Investors have to be very cautious during this pre-Budgetary week, as in the past the stock market is likely to dip in the post-Budget week.



R.N. Lakhotia
Farm income

Q: Please give the following information. (1) Is any kind of income from lands is taxable? If so, what are Rules?

(2) Is income taxable from Intent (Interest) in Banks, etc. as F.D.R.s etc. taxable from the money of lands (i) Harvest Income (ii) Sale of lands, etc.?

(3 What are the rates of taxes for senior citizens and what concessions in interest available for the years.

(a) 2000-2001

(b) 2001-2002

Ram Singh, Sirsa (Hy.)

Ans: Income received from land if it is in the form of agricultural income, then the same will be fully exempt from income-tax. If, however, rent is received just from the vacant land the same will be treated as income from other sources. The interest income from bank FDRs, etc. is taxable after granting deduction u/s 80L to the tune of Rs 9,000 p.a. The income from harvest is exempted. The sale of land normally is taxable as capital gain under the Income-tax law. However, agricultural land in very remote areas would be exempted from payment of income-tax in certain circumstances. The senior citizen gets a special tax rebate to the tune of Rs 15,000. This tax rebate is permissible from the total income-tax payable by the senior citizen on various sources of income.

House loan

Q: I and my wife are working in State Electricity Board and Bank. We have purchased a HIG house built by PUDA. My wife is raising a house loan from her bank with joint name of me. As per wife’s bank, repayment and interest will be deducted from her pay only. I offered her bank that to deduct repayment and interest from my salary also, but they simply refused. Can I give cheque to my wife to contribute the repayment. As we both want to avail tax benefit on repayment of house advance and interest also.

J.K. Handa, Bathinda

Ans: As you and your wife are joint owners of HIG Flat and it is assumed that both of you have financed your property jointly, then you and your wife, if both make repayment of the loan and the interest separately from the Bank Accounts of both the persons, then the interest and the repayment of the Housing Loan would be eligible to be claimed by both. We see no reason on the tax benefits should be available to you only specially when both of you are joint owners of the property and the loan is also raised in the names of both the persons.

Q: I am a M.B.A. student. My father has gifted Rs 6 lakh to me. I have deposited the amount in F.D. A/c of the bank. I have also filled the 15H. Bank now says that they will deduct TDS even if one has filled the TDS.

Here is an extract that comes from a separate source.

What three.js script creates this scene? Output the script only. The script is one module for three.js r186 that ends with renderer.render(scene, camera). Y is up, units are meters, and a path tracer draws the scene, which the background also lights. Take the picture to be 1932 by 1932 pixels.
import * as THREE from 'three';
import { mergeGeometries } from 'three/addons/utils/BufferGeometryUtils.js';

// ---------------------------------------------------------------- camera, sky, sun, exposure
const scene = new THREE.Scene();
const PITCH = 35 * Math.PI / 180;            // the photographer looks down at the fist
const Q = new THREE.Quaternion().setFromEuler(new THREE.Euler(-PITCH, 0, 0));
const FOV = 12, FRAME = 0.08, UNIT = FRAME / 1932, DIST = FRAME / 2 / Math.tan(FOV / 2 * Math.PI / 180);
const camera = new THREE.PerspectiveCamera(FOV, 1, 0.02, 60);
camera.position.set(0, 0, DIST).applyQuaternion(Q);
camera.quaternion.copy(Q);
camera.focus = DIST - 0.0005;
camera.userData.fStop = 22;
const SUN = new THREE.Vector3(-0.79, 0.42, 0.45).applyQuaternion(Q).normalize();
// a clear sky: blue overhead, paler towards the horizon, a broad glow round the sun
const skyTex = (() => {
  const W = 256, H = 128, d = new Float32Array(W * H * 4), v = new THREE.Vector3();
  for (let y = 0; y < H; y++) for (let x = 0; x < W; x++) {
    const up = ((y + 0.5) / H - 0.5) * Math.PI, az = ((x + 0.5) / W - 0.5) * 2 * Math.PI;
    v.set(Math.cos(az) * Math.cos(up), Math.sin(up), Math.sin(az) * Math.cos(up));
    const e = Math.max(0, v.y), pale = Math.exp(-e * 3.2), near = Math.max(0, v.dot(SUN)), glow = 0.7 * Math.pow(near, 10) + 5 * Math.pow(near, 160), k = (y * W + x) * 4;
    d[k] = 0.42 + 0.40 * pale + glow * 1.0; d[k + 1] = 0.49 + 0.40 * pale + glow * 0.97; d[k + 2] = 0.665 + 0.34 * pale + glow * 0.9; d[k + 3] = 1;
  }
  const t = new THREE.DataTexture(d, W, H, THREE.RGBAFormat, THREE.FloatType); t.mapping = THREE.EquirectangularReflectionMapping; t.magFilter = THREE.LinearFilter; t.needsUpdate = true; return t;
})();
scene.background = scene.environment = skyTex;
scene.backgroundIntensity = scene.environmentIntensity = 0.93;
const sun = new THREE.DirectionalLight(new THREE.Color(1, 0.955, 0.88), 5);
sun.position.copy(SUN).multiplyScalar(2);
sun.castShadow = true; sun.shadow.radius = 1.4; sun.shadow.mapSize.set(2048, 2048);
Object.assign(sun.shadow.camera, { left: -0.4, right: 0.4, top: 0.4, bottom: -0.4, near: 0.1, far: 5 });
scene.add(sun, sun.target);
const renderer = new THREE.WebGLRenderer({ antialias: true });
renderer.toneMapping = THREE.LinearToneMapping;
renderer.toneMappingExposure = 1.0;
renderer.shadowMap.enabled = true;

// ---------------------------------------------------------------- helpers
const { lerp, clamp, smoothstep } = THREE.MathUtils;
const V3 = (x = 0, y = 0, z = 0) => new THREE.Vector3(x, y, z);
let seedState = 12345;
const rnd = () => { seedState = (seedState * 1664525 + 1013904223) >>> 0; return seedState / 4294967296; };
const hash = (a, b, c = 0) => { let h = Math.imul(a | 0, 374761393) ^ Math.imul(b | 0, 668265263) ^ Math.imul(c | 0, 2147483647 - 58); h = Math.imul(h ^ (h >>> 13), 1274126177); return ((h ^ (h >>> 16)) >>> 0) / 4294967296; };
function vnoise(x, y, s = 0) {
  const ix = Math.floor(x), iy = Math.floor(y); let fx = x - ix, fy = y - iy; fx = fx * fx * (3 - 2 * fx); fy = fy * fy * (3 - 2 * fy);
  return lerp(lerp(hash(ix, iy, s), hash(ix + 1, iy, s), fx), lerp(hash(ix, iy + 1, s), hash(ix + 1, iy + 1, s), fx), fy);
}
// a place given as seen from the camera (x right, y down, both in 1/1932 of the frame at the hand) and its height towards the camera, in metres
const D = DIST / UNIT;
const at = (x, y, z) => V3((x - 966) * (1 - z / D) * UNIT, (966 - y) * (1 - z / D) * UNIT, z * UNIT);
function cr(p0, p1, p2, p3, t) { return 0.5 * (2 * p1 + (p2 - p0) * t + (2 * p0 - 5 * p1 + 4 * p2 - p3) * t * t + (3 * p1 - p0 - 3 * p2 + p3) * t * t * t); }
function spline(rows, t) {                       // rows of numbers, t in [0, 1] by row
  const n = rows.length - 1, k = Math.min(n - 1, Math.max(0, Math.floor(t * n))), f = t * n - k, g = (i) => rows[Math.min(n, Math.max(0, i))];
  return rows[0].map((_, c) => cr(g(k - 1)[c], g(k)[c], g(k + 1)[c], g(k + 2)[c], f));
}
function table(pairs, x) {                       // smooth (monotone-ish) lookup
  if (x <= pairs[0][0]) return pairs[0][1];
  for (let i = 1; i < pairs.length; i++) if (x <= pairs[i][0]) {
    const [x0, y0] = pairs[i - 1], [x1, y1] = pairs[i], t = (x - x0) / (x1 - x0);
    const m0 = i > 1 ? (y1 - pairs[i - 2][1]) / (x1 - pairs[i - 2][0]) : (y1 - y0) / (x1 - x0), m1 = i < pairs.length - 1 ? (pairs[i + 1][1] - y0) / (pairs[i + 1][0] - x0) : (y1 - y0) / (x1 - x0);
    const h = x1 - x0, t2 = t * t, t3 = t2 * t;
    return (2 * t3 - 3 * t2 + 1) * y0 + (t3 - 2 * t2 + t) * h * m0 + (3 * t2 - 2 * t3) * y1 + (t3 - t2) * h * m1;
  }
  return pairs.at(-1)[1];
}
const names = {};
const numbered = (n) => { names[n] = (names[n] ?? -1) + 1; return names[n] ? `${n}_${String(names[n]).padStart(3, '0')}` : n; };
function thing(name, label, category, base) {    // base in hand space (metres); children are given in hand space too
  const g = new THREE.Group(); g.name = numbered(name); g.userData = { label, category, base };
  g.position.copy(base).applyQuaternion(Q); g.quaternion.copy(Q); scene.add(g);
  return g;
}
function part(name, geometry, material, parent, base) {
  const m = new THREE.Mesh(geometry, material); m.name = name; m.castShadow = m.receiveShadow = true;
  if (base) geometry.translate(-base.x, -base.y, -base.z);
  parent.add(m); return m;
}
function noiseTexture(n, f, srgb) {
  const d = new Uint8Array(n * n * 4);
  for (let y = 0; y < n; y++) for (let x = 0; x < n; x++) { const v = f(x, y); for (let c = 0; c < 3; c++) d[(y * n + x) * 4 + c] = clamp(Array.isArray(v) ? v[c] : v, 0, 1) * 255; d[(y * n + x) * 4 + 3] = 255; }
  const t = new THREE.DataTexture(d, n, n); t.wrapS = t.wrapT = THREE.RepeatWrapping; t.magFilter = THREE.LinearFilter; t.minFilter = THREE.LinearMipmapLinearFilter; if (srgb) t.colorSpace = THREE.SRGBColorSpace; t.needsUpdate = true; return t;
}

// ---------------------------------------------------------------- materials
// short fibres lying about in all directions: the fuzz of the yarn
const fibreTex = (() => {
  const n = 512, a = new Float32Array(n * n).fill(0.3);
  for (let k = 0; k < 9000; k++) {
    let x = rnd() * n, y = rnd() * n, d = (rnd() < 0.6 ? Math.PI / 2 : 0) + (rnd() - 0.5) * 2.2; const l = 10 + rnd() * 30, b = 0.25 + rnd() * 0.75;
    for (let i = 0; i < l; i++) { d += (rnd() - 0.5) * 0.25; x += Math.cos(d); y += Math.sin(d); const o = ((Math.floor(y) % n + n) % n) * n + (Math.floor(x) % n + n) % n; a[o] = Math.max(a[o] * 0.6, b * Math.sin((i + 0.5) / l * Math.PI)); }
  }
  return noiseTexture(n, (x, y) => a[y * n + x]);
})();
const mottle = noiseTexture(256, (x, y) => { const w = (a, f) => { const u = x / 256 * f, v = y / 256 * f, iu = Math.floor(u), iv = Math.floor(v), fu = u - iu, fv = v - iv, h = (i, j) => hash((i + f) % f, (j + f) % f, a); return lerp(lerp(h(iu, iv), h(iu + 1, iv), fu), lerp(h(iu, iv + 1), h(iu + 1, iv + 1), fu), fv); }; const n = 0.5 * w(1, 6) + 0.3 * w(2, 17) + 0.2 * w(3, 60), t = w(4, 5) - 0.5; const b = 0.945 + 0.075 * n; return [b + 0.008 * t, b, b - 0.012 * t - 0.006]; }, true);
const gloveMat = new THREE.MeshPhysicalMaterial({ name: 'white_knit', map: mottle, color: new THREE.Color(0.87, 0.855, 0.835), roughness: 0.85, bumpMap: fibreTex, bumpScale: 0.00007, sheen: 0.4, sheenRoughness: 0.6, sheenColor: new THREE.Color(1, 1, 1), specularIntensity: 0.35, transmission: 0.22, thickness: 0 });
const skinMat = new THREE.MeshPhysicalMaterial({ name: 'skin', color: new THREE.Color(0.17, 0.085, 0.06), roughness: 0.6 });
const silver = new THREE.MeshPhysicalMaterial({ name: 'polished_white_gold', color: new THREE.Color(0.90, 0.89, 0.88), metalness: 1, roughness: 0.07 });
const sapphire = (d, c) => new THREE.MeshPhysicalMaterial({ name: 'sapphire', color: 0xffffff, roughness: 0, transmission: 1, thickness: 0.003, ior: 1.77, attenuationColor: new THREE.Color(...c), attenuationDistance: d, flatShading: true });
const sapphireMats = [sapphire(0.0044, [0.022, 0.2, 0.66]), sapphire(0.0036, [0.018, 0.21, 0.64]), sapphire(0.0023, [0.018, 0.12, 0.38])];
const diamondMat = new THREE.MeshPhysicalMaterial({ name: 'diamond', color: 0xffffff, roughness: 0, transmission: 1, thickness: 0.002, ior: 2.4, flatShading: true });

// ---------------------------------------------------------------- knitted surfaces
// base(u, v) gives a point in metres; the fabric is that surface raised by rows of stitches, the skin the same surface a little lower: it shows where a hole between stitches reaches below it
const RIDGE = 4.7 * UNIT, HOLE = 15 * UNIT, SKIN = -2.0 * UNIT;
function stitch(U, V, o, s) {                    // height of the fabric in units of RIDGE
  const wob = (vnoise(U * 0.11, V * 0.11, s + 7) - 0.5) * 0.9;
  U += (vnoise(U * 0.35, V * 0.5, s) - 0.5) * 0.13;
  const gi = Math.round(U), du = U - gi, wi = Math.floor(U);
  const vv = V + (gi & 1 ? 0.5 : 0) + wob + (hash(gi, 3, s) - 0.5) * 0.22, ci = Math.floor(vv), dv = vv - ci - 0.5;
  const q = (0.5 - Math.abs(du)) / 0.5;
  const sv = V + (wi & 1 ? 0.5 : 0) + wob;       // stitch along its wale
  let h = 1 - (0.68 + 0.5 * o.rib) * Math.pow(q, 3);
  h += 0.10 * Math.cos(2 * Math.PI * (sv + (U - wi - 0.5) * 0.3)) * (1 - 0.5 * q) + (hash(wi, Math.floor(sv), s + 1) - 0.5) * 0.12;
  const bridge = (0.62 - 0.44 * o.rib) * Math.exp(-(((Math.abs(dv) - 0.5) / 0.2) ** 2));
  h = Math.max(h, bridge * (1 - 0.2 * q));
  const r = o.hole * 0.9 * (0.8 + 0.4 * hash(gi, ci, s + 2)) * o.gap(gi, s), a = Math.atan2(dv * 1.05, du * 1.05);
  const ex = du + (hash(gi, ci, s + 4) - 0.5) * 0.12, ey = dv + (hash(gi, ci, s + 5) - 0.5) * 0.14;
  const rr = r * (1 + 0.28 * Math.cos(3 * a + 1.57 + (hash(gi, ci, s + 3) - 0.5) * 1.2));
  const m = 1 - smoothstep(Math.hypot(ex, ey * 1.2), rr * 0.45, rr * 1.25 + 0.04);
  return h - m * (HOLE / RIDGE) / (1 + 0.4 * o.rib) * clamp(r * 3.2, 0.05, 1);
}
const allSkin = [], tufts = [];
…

Kindly advise how to get the refund as this is my only total money, please.

Harsh Sinha, Faridabad

Ans: Once you have submitted Form 15H to the bank the bank should not deduct TDS on the Fixed Deposit interest accruing on the amount deposited with the bank. If the bank has already deducted tax at source then only way left is to file your income-tax return and then to claim the refund of tax deducted at source.

Tax rebate

Q: 1) Whether Income-tax Rebate of Rs 5000 continues to apply in respect of income for the Financial Year 2001-2002 in respect of women.

2) My date of birth is 13-7-1936 and am due to complete the age of 65 years on 13-7-2001. Please intimate whether I am entitled to get the benefits of senior citizen for the purpose of income-tax from the Financial Year 2001-2002 onward or from the Financial Year 2002-2003 onward.

Mrs Sudershan, Amritsar

Ans: The benefit of special tax rebate for a woman tax payer amounting to Rs 5,000 is applicable even for the F.Y. 2001-2002. A lady can claim either tax rebate of Rs 5,000 or if she is a senior citizen then she can claim tax rebate u/s 88B amounting to Rs 15,000. Both tax rebates u/s 88B and 88C cannot be claimed at one time. As you have completed 65 years on 13th July, 2001 you will be eligible to claim tax rebate of Rs 15,000 from the total tax payable by you in respect of entire income of the F.Y. 2001-2002.